Application of the low-loss scanning electron microscope image to integrated circuit technology. Part 1--Applications to accurate dimension measurements.

Abstract

Scanning electron microscopes (SEMs) are the most extensively used tools for dimensional metrology and defect inspection for integrated circuit technologies with 180 nm and smaller features. Currently, almost all SEMs are designed to collect as many secondary and backscattered electrons as possible. These signals are mainly secondary electrons (SE1, SE2, and SE3) detected with various detection schemes. To facilitate the electron collection, very strong electric and magnetic fields are applied not just in the path of the primary electron beam but to the emerging electrons as well. These new systems provide strong signals, thus better signal-to-noise ratio, and thus resulting in higher throughput than older ones. On the other hand, the use of secondary electrons means that measurement results are much more prone to the detrimental effects of electron beam interactions, sample charging, and sample contamination than measurements with higher-energy backscattered electrons.

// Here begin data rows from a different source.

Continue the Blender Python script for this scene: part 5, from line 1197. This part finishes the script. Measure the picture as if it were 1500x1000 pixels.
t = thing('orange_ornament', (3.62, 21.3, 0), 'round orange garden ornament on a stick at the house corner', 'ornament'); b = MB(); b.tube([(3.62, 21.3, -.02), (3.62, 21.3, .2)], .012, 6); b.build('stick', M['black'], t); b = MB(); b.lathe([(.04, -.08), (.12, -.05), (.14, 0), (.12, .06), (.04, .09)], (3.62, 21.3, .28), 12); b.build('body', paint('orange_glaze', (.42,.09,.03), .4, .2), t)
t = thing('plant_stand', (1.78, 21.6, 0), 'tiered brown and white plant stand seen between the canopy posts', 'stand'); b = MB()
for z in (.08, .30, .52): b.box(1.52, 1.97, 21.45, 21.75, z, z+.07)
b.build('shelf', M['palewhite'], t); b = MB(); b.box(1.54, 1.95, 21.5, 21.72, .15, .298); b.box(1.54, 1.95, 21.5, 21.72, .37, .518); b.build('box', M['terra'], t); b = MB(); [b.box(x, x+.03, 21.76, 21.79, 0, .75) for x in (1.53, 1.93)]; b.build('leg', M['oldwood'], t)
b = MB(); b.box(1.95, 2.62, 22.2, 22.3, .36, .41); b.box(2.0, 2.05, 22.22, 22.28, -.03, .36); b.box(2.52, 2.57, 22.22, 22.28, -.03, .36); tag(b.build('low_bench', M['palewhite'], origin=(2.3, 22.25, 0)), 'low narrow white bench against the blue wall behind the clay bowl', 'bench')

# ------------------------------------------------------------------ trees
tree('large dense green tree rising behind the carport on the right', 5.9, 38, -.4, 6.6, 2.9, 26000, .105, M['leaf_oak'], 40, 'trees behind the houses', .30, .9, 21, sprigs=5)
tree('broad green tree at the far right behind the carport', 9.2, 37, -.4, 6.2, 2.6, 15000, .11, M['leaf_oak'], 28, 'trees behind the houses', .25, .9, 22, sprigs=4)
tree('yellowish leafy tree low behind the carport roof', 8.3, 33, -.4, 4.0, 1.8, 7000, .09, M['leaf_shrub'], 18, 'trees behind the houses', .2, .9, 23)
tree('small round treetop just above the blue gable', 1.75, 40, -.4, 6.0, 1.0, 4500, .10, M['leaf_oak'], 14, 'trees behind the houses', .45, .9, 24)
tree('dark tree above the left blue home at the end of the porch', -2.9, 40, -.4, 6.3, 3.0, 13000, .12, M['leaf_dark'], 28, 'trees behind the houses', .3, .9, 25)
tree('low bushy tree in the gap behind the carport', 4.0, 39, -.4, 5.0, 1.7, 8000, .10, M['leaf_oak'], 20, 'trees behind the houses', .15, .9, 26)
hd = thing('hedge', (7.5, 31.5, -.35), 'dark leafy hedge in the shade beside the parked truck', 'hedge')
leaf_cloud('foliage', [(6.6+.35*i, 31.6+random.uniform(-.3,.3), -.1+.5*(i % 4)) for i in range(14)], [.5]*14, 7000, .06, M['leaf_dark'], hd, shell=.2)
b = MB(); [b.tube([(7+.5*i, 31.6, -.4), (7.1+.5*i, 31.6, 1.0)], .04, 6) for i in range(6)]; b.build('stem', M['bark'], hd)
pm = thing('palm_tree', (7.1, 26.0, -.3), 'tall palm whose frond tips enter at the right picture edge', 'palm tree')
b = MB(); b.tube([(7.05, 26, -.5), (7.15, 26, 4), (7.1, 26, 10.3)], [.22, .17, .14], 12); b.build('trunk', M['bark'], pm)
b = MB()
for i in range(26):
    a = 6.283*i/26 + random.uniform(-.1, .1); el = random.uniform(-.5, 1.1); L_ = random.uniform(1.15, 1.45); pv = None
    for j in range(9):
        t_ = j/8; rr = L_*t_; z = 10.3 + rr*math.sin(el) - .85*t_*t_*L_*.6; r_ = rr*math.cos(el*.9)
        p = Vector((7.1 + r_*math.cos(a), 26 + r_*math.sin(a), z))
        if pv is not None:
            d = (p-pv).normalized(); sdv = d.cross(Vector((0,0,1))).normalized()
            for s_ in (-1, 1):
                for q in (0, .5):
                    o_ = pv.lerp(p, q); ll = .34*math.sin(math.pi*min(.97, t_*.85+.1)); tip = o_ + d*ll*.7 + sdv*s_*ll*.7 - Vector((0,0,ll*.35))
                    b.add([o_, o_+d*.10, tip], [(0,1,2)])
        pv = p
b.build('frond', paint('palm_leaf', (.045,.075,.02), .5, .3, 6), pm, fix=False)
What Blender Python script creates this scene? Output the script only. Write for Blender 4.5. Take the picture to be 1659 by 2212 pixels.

The use of backscattered electrons, especially low-loss electrons (LLE), can provide better surface sensitivity, edge accuracy, and repeatability, possibly at the expense of measurement speed. This two-part study investigates the benefits and drawbacks of low-loss electron imaging to edge characterization for dimensional metrology and enhancement of fine surface features done through filtration or separation of the generated LLE signal and the use of energy-dependent signals. Part 1 reviews and illustrates the potential for accurate dimensional measurements at low accelerating voltage by LLE, and Part 2 will concentrate on the enhancement of surface features in chemical-mechanically planarized specimens with the use of a novel LLE detector.